William Ricketts definitely had his own aesthetic. A critical one.

These days there are valid concerns about cultural appropriation. However, Ricketts was not appropriating Indigenous culture. His art was his own aesthetic, and he had his own invented symbolism, but he used it to highlight the central place of Aboriginal peoples and their cultures should have in Australia, for a mainly non-Indigenous audience. For some visitors, his works might have been the only valorised and heroic depiction of Aboriginal people they had ever come across. The sanctuary continues to exist as a reminder that Australia once needed this. And still does.

Protective and inclusive.

Protective and inclusive.

When Ricketts moved to the Sanctuary in 1934, the last frontier massacres of Indigenous people had just occurred the year before, so it’s not unreasonable to suppose when in Central Australia he might have encountered the stories of survivors. To Ricketts,  I imagine, how people relate to each other and the land were matters of life and death.

Portal to an artists world.

Portal to an artist’s world.

Ricketts sets an example. This is how artists should engage with cultures. It shouldn’t be about taking what is pretty or *mysterious*and co-opting it out of context and making white people the best exponents of aspects of it. Inter cultural exposure should result in engagement, rather than theft. But pop culture mainly presents us with theft. At most what’s presented is Mystic Eastern Pastiche as interpreted by someone like Liam Neeson in Batman Begins, or his slight look-alike in Arrow, and now in Dr Strange, with Tilda Swinton as the Ancient One of Tibet, a Diotima to Benedict Cumberbatch’s Socrates. Sure, a woman, yay for diversity, but nay for white washing.

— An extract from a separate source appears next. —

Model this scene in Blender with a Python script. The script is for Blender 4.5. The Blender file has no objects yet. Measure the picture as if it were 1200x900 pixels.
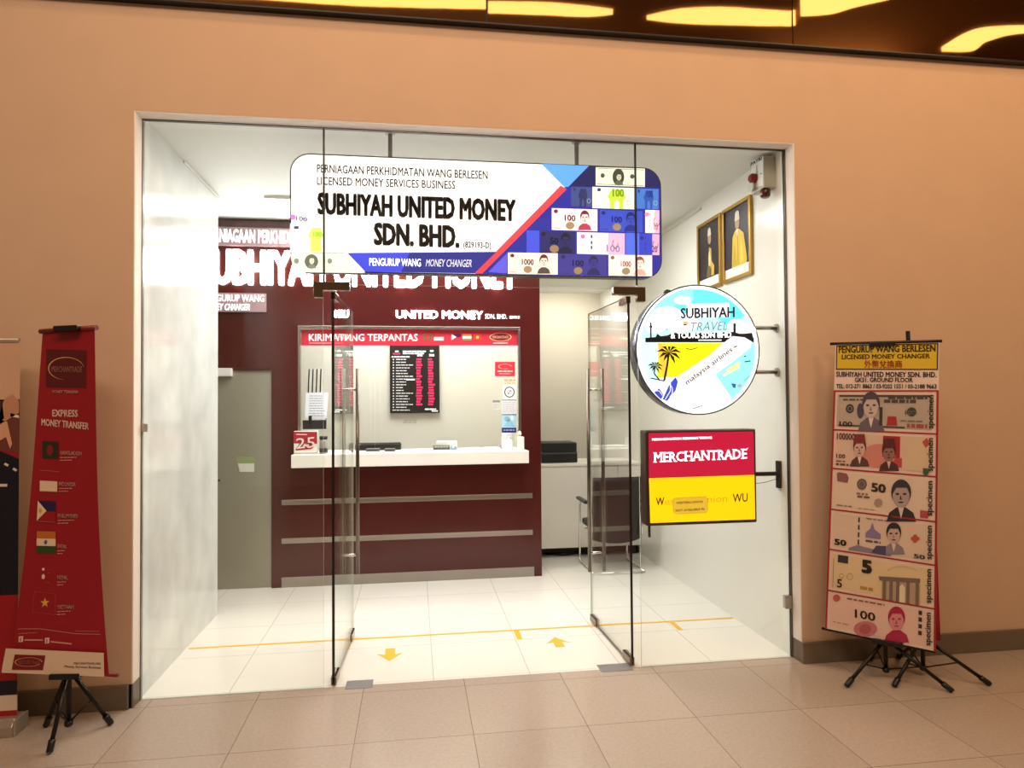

In mining their 20th century cache for new films, DC and Marvel bring back plenty that’s worthy, entertaining and clearly successful, but also a heap of unexamined colonialism, racism, sexism and cultural appropriation. It might be easier to write new heroes and villains and drop the baggage unless they want to alienate a proportion of their (new potential) audiences. This is one reason Deadpool appeals. I didn’t have to examine how I felt about anything except violence. There was no faux-Eastern setting for an encounter with a white martial arts wizard after an angsty lone trek around the world. Wilson was a dude who underwent bad stuff and became badder in exactly the opposite way to how William Ricketts travelled and worked, but with neither appropriating anything.

An original kind of hero.

A hero with side kick, exactly where he belongs.